Monday, June 19, 2006

Should It Really Be Called Charity?

Downblog, Gary very carefully, very tactfully suggested that I might try to find second audiences for the possessions that, in my pre-moving frenzy, I find oppressive.

Well, this evening, I ran into a woman who lives in my building whose children I've always thought are just great. I have the impression that the parents might be swimming upstream--they've often seemed stressed out--but their children are so kind, so exuberant, so thoughtful, from the brief encounters I've had with them, that I've got to think that the parents are doing something entirely right.

So, when while taking out the garbage, I ran into the mother who was doing the family laundry, and I dared suggest that maybe her children might be interested in some of the books I was looking to get rid of. "Science Fiction, Fantasy, some Young Adult stuff?" I was so afraid of seeming patronizing, you see.
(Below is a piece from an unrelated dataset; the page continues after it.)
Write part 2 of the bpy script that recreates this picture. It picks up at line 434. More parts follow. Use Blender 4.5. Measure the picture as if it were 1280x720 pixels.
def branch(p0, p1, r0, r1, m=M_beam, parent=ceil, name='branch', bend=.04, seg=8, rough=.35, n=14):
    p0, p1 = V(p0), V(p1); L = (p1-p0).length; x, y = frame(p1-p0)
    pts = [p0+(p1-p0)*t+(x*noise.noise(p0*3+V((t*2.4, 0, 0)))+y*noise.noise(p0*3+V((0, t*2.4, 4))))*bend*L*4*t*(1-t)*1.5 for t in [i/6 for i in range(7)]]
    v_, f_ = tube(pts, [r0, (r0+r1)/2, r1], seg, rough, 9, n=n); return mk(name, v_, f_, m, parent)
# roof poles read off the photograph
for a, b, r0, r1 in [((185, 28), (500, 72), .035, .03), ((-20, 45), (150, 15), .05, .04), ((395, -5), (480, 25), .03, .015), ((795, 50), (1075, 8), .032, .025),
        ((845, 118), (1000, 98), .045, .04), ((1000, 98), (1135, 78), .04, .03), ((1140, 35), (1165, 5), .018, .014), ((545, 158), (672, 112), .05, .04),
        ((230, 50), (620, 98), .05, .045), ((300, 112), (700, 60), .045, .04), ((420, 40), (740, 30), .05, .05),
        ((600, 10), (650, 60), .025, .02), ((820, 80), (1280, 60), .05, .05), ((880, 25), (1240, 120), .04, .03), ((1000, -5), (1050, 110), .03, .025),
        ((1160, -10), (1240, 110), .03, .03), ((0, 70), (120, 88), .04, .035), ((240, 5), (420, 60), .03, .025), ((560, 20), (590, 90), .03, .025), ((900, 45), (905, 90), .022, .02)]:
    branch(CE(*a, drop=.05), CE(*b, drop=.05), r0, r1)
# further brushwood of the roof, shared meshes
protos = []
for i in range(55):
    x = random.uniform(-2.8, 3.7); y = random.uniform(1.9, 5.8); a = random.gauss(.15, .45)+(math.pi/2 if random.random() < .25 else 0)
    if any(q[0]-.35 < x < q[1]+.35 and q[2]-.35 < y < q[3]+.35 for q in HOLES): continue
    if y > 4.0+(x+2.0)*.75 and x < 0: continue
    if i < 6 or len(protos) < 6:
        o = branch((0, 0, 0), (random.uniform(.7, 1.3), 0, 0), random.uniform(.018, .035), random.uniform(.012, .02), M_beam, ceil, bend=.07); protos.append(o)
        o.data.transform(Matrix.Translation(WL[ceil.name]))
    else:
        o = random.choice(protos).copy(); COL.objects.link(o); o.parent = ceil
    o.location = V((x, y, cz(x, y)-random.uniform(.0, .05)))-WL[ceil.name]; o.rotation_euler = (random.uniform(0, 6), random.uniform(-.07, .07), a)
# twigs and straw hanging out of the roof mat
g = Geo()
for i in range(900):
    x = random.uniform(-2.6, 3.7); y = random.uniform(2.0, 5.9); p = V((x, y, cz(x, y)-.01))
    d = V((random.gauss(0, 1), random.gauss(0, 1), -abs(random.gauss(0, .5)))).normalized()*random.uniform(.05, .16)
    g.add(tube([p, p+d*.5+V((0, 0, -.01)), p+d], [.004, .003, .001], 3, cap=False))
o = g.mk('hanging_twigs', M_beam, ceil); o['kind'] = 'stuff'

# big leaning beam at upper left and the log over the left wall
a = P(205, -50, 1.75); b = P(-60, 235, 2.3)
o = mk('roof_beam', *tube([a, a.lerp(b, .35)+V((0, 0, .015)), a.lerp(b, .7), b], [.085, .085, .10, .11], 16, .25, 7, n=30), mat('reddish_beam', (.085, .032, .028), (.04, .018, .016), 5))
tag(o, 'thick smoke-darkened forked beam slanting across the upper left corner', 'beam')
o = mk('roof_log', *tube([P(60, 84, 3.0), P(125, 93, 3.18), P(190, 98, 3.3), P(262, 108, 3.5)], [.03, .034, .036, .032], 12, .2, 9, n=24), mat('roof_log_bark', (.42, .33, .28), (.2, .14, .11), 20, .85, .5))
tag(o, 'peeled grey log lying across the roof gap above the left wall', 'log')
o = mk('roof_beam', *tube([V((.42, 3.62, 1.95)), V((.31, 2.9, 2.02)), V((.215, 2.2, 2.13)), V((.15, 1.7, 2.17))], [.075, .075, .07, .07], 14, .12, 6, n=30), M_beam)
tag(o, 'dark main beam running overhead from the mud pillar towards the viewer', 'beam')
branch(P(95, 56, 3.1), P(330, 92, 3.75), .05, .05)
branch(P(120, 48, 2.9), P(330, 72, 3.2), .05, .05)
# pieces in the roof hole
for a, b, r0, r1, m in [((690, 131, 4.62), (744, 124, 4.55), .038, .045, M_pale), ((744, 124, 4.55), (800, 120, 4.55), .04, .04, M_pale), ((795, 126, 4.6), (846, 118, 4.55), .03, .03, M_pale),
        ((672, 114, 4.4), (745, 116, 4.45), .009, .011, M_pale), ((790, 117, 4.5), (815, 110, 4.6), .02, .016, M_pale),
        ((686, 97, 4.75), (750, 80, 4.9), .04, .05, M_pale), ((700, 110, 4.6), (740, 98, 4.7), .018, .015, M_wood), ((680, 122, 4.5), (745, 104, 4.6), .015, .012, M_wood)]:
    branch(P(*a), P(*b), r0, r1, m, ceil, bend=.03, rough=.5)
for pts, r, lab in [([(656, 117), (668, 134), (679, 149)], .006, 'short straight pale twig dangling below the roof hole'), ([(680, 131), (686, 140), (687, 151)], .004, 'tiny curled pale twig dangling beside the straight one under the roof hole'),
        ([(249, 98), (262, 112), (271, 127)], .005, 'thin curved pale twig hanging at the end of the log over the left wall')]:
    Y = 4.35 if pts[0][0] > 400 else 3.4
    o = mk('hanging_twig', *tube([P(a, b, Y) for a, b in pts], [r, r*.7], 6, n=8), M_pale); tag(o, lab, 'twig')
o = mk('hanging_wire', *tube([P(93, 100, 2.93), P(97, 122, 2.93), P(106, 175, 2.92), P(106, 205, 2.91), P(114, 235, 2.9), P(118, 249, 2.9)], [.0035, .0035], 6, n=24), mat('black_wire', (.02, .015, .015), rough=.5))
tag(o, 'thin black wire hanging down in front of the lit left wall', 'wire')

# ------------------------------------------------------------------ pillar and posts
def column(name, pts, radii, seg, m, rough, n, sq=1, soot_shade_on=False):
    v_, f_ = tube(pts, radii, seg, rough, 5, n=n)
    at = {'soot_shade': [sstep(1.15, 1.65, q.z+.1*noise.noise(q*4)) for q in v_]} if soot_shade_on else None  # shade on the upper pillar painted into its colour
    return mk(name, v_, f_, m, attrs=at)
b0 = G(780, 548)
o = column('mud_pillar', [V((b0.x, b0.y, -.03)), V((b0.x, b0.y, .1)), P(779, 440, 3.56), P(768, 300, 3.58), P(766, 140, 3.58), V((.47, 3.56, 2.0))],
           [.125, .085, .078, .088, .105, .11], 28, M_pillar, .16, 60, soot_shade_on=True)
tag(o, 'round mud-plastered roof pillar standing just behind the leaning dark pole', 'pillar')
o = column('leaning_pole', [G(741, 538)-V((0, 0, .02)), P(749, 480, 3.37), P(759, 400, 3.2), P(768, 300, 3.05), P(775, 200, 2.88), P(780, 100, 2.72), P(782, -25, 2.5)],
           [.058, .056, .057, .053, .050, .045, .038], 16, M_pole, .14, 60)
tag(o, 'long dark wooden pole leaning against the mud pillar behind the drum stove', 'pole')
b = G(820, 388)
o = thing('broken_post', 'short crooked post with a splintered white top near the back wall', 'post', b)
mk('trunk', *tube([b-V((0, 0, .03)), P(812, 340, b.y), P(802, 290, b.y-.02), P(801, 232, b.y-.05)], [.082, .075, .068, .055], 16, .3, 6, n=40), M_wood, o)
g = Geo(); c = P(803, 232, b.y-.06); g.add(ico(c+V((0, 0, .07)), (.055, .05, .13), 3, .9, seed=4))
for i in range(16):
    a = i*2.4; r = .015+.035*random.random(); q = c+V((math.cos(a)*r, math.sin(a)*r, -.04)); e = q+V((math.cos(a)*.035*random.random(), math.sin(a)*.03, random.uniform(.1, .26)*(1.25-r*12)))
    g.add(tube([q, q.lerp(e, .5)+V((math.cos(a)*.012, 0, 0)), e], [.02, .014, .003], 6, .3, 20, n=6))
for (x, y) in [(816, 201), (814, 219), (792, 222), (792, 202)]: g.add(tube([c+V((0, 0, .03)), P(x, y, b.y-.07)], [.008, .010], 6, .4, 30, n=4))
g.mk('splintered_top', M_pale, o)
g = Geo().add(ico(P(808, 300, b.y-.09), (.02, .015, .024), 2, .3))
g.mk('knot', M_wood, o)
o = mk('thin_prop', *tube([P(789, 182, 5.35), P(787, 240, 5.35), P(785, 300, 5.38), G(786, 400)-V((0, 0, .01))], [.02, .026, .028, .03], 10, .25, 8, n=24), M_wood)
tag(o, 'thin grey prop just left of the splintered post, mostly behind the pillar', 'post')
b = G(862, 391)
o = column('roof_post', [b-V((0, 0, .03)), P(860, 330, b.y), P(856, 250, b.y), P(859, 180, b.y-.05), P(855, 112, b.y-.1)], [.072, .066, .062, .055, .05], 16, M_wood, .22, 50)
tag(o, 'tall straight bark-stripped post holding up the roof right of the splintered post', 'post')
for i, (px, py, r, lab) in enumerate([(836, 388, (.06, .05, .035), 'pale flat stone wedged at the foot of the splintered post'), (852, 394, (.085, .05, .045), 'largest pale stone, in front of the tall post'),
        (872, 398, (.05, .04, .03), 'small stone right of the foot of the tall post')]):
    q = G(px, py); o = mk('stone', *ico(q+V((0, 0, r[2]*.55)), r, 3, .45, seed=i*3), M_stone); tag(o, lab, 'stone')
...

When, later, I rang the doorbell to deliver the goods, I had already prepared my defensive talk.

("I'm sure you've already read the Harry Potter books, and perhaps you wouldn't be interested in the George Martin series...And if there's anything you don't want, feel free to return it?")

The older children showed an understandable wariness ("no, we haven't read all the Harry Potter books," the eldest said, with poise), the younger children a friendly welcome, and then the mother, on her way to collecting the laundry, responded kindly.

Enough so that I urged her to accept a color encyclopedia: "It's not really useful to me, with the internet, you know? And I'm moving from here in a couple of months, and it's heavy." She hesitated. "It'll be useful to them in their schoolwork," she said, and I urged her to accept the gift. "But it's sad news that you're moving," she said, and I feel happy and yet devastated.

While I'm happy finally to do something for these kids I like and happy that these books further that goal, I'm also sad--sad that it's taken me so long to get to know my neighbors, sad that the town/gown divide should have applied within my own building, sad that I didn't find a more direct way to act on my goodwill towards these children.

I have a few months yet. And then there are all the opinionated marginal notes I've left in the encyclopedia...

6 Comments:

Anonymous I don't pay:

Saddened, sure, but on some level bolstered by having found a way to show decency. Part of the problem is that many of us have too many books. When I was young, there were very few books in the house that interested me; I used to take encyclopedias to bed. I could have used them then. We, or I, anyway, just forget when books weren't something of a burden.

6/20/2006 10:31:00 PM  
Blogger washerdreyer:

How to get rid of books. I recently read my own archive, and found more posts that I liked than I'd remembered writing.

6/21/2006 10:20:00 AM  
Blogger Jackmormon:

Bolstered, yes, IDP. It is hard to break through some of the reserve, some of the fear of giving offence, and I'm glad it all went over well. You're right on the second point: when I was a kid, I'd read anything, and there was never enough of it.

Washerdreyer: thanks--yours a great suggestion. And, well, I rather doubt I'll go with the theoretical suggestion that by putting the books in a store I would maximize their value to whoever bought them. The argument works, but I think it doesn't track well with my experience. (And, by damn, if someone's going to get money from these books without investing any extra effort, it should be me!)

6/21/2006 02:35:00 PM  
Blogger Gary Farber:

"Downblog, Gary very carefully, very tactfully ...."

I can't say how happy I am that I may have seemed that way. I fail so often.

"Science Fiction, Fantasy, some Young Adult stuff?" I was so afraid of seeming patronizing, you see. "

Not following that at all. Offering skiffy is less patronizing than offering other stuff?

Maybe I should be more sensitive to my life's work (earlier, anyway) being patronizing. I dunno.

I never realized, incidentally, in your previous posts, that you were talking about moving.

6/22/2006 01:42:00 AM  
Blogger liberal japonicus:

If you have more leisure time, this is a funky concept that a friend of mine is into, but I haven't done it yet.

6/22/2006 08:36:00 AM  
Blogger Jackmormon:

Offering skiffy is less patronizing than offering other stuff?

I wanted it to seem as though I were offering things they might actually enjoy reading, as though I were offering things for them, not simply to get rid of them. Since their oldest is about fifteen, I thought that skiffy might be very neat for her to discover.

Moving--yes, soonish, within NYC, I hope. I don't much feel like blogging about it at any length just yet.

LJ--Thanks very much for the suggestion. As you say, when I have some more time to look into it (ahem, and other matters...).